This content was published: May 29, 2017. Phone numbers, email addresses, and other information may have changed.
Mark Mitsui takes center stage at recent City Club conversation on education
Photos and story by James Hill
Portland Community College President Mark Mitsui was the star of the show at a high profile event hosted by Portland’s most important and prestigious civic organization.
Mitsui spoke and answered questions at the City Club of Portland’s Friday Forum on May 19 in the grand ballroom of The Sentinel Hotel on Southwest 11th Avenue. Nearly 160 guests and club members, along with OPB Radio listeners and cable TV viewers, caught PCC’s new leader present on the transformative power of education and its benefit to both individuals and the community at large. Following his talk, Mitsui was joined by Cheryl Myers, director of Diversity and Inclusion at Oregon’s Higher Education Coordinating Commission, for a half-hour question-and-answer session that covered workforce development, community college funding, PCC’s response to future shifts in technology, and the importance of distance education.
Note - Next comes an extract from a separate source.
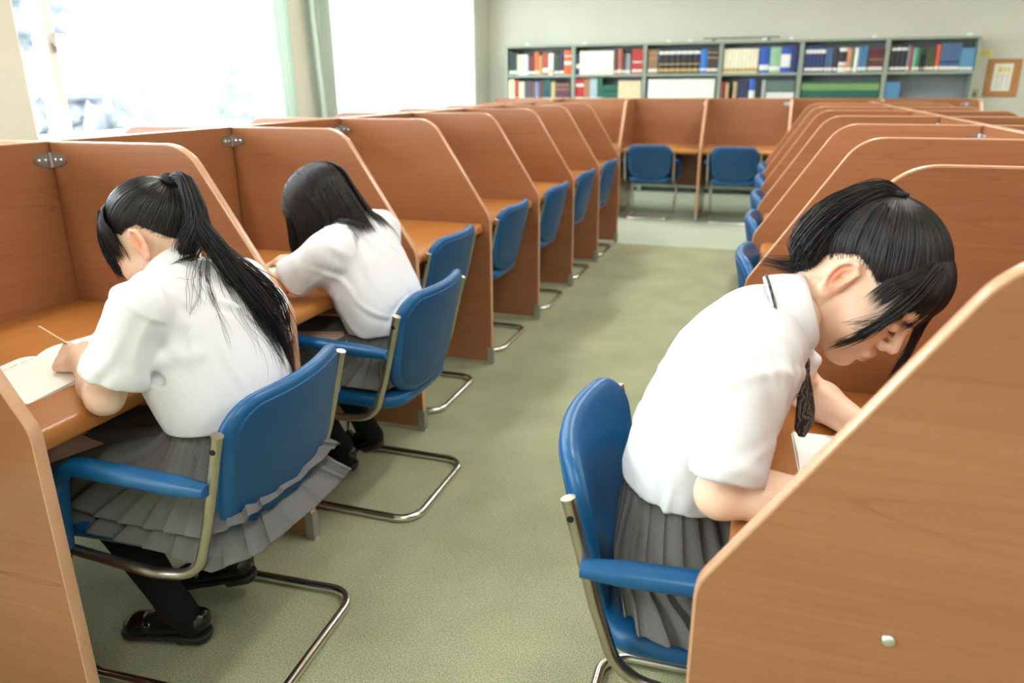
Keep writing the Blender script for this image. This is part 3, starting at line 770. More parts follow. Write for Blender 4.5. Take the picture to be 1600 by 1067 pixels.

It was an important moment for Mitsui. The speaking opportunity was one of his first major presentations since joining the college last fall as PCC’s seventh president. The audience included most of PCC’s Board Directors – Chair Kali Thorne-Ladd, Vice Chair Jim Harper, Mohamed Alyajouri, Denise Frisbee, Deanna Palm and Michael Sonnleitner – in addition to former director Jaime Lim, publisher of the Asian Reporter newspaper. Also attending were several high profile electeds including Portland Mayor Ted Wheeler, Beaverton Mayor Denny Doyle, Hillsboro Mayor Steve Callaway, State Sen. Mark Hass, HECC Executive Director Ben Cannon, and Metro Council President Tom Hughes, among others.
But the star was Mitsui, who started proceedings with a personal story as part of his keynote address. His family endured being interned during World War II and survived bias after the war, in every place they lived. Mitsui’s father had voluntarily served with the U.S. Army and through the G.I. Bill was able to attend university, where he met his wife, an aspiring kindergarten teacher. Their experiences at the University of Washington changed the trajectories of their lives and, ultimately, those of their children.
“I wouldn’t be standing here today if they hadn’t done what they did,” he told City Club attendees of his family’s perseverance. “And that will forever underscore for me the transformative power of education.”
The president spoke to how the community’s demographics and economics have changed, with varying impacts. For example, despite Oregon’s strong economic recovery and healthy wage growth, disparities in affordability and access to education are leaving low-income and many communities of color behind. As Mitsui sees it, education has the potential to mitigate, and reverse, such statistics – to unlock the door to a better life, to prosperity, for students and their families. Community colleges, specifically, are the pathway to opportunity, to the middle class. The question becomes one of how best to widen that arc of opportunity.
“Our students are one sick kid and one flat tire away from dropping out of school,” Mitsui said. “We’re looking at what kind of support we can offer – for example, from integration of federal benefits, to public-private partners and philanthropy. We want to help our students not only get here, but to succeed once they’ve arrived. We have rededicated ourselves to creating opportunity and equitable student success to change the trajectory of our students’ lives.”
And Mitsui spoke to PCC’s importance, both locally and nationally. Community College Week, a national trade publication for two-year colleges, ranked PCC No. 16 in the nation in awarding associate degrees among all colleges and universities, and No. 9 among two-year schools. The college has consistently been in the top-20 in completion since 2012. Meanwhile, the president also shared how PCC has one of the best ratio of wages earned to tuition paid for students that complete their degrees, according to data recently published by the Portland Business Journal.
“This is great for the state because we are able to add, through our graduates, $180 million dollars each year to the tax base,” he said. “We are a great investment.”